We hold that party liability can support a conviction for engaging in organized criminal activity when, as in this case, the offense is alleged and proved as commission of the object offense. The judgment of the Court of Appeals is affirmed.

NOTES

[1] Section 71.02(a) states in part:

A person commits an offense if, with the intent to intent to establish, maintain, or participate in a combination or in the profits of a combination or as a member of a criminal street gang, he commits or conspires to commit ... compelling prostitution....

[2] The appellant raises four new grounds for review in his brief. We granted review only of the question dealing with jury charge error. The specific intent, vagueness, and in pari materia arguments will not be addressed because they were not presented to the Court of Appeals and were not included as the basis of the Court of Appeals's decision.

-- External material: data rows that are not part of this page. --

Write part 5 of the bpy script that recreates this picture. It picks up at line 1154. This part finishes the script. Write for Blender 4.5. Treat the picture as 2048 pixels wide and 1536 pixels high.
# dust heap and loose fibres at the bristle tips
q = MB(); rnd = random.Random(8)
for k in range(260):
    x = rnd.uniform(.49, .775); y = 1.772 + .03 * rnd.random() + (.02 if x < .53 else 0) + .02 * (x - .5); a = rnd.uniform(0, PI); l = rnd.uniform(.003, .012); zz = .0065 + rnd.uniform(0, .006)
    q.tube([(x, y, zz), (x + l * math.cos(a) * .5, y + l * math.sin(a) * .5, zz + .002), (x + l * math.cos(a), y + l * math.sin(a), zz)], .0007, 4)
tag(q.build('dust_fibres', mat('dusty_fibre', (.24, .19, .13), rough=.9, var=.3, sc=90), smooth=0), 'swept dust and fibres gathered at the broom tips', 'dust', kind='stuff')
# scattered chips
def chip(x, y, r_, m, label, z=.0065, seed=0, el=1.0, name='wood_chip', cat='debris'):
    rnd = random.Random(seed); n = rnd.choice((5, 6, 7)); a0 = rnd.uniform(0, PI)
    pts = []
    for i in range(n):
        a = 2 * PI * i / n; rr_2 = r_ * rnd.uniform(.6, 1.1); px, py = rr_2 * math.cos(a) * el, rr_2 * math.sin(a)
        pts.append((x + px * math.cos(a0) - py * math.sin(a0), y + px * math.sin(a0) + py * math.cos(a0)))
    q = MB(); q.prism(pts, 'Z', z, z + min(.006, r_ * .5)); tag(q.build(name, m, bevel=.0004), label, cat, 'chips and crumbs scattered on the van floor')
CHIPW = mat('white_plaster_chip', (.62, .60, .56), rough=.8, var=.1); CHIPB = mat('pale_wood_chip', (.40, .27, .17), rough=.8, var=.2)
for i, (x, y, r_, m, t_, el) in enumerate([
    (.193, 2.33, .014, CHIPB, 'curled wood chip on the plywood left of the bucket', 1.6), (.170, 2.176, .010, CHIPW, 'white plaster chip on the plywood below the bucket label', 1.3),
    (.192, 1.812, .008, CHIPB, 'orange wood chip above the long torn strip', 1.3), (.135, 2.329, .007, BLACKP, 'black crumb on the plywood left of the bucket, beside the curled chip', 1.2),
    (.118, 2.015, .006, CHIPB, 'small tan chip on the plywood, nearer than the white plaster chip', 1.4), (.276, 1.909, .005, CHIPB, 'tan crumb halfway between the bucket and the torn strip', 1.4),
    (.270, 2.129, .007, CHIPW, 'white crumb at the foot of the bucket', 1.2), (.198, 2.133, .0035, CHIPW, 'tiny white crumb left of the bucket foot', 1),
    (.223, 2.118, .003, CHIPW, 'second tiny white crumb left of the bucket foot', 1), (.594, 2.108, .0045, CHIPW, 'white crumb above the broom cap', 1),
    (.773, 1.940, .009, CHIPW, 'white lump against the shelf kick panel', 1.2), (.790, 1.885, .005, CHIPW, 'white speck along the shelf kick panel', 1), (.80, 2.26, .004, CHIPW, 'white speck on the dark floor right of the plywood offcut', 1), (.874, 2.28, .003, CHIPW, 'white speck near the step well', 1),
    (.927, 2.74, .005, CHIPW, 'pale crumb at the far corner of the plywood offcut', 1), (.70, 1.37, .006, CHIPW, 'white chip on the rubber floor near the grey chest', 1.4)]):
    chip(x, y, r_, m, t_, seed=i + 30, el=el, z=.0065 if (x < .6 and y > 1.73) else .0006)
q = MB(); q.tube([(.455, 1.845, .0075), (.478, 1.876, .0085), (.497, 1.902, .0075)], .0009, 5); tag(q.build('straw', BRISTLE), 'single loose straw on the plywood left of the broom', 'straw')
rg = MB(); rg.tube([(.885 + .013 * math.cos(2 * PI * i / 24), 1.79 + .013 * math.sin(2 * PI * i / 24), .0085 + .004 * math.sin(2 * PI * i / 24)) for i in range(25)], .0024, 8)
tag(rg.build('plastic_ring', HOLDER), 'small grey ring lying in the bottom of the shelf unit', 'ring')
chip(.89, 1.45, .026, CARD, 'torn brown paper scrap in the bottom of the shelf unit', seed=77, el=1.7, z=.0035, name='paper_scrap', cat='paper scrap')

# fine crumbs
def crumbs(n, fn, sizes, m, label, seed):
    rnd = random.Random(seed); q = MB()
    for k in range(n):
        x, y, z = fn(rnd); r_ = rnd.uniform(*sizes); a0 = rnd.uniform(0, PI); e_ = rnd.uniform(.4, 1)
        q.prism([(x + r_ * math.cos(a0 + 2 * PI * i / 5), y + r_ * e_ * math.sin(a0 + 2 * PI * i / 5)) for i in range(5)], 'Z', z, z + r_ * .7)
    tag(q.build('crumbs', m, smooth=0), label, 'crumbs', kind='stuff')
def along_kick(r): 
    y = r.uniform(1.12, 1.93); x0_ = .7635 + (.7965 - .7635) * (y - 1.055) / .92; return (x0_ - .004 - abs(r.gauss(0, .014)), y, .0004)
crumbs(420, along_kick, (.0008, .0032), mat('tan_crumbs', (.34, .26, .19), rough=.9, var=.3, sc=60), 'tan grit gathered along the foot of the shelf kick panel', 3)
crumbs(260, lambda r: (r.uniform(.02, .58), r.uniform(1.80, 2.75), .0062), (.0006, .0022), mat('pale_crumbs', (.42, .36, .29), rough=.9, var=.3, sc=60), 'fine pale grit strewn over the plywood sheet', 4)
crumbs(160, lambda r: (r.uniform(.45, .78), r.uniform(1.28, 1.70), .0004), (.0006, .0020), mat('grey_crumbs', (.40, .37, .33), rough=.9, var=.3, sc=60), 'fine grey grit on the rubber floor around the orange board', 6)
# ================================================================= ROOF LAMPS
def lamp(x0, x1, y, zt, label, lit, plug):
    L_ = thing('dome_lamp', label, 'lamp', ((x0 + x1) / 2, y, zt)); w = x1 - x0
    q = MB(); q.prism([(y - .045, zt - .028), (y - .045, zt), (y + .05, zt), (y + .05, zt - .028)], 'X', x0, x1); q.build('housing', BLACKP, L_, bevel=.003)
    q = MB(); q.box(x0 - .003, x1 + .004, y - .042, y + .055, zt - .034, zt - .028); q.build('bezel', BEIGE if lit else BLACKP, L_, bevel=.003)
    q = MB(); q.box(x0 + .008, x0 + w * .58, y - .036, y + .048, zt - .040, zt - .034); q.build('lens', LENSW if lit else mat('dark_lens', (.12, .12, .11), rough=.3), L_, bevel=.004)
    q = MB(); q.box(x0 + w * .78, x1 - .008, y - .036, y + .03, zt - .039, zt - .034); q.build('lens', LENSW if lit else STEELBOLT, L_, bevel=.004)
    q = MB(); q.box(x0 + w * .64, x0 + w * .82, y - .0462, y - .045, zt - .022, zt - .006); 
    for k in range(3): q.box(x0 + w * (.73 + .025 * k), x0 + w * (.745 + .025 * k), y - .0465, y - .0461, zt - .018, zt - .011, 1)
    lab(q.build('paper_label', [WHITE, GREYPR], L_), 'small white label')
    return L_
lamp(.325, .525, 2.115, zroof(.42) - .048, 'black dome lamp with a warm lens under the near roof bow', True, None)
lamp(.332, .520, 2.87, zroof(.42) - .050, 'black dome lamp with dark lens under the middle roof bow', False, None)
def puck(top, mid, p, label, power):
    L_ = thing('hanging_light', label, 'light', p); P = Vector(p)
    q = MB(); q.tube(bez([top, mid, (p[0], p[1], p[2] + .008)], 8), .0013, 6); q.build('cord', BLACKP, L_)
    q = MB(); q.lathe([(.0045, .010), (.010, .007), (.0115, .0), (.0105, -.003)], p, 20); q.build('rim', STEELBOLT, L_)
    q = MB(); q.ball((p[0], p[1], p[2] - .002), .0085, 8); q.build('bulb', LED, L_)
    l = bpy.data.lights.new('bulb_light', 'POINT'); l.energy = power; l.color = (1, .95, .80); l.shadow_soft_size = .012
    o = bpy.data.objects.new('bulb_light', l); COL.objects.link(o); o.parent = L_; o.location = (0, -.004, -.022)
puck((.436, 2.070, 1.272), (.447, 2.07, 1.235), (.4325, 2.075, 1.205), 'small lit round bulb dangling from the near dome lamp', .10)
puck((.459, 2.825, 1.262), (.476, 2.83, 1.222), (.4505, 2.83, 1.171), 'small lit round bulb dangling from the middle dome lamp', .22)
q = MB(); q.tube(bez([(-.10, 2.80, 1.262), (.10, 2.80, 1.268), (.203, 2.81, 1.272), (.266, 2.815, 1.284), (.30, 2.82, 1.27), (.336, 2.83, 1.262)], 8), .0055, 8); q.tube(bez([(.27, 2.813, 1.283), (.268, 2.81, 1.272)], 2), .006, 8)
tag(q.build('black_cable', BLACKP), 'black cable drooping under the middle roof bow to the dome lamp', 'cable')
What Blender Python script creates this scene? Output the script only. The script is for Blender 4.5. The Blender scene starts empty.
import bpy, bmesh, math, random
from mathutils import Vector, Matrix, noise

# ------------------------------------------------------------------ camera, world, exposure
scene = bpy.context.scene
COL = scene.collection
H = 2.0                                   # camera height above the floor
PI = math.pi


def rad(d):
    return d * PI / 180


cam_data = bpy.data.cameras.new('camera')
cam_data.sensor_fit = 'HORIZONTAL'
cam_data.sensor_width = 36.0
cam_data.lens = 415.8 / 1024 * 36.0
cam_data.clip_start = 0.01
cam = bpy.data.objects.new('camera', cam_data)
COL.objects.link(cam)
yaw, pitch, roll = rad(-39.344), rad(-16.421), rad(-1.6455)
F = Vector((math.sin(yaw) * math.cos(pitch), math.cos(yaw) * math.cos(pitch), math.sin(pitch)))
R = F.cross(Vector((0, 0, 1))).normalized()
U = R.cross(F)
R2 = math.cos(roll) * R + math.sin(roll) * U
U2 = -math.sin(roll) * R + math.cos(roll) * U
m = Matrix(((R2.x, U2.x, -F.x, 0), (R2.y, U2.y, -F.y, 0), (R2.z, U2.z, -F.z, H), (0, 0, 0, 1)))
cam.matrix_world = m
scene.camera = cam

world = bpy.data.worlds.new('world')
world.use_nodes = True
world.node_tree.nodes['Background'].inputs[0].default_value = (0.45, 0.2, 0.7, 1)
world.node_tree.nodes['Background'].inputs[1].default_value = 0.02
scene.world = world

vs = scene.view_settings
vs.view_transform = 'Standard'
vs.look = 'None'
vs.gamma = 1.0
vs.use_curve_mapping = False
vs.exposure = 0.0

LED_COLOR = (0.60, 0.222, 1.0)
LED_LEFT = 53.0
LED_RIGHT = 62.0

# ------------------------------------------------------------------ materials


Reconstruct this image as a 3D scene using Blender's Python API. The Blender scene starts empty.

[3] Conspires to commit, in the context of the engaging in organized criminal activity, "means that a person agrees with one or more persons that they or one or more of them engage in conduct that would constitute the offense and that person and one or more of them perform an overt act in pursuance of the agreement." Compare Tex. Penal Code § 71.01(b) (requiring the accused to personally commit an overt act in pursuance of the agreement), with § 15.02(a)(2) (requiring only that some member of the conspiracy commit an overt act in pursuance of the agreement).

[4] The penalty for conspiring to commit the object offense is the same as that for the object offense. Tex. Penal Code § 71.02(c). The penalty for committing the object offense is one degree higher than the penalty for the object offense. Tex. Penal Code § 71.02(b).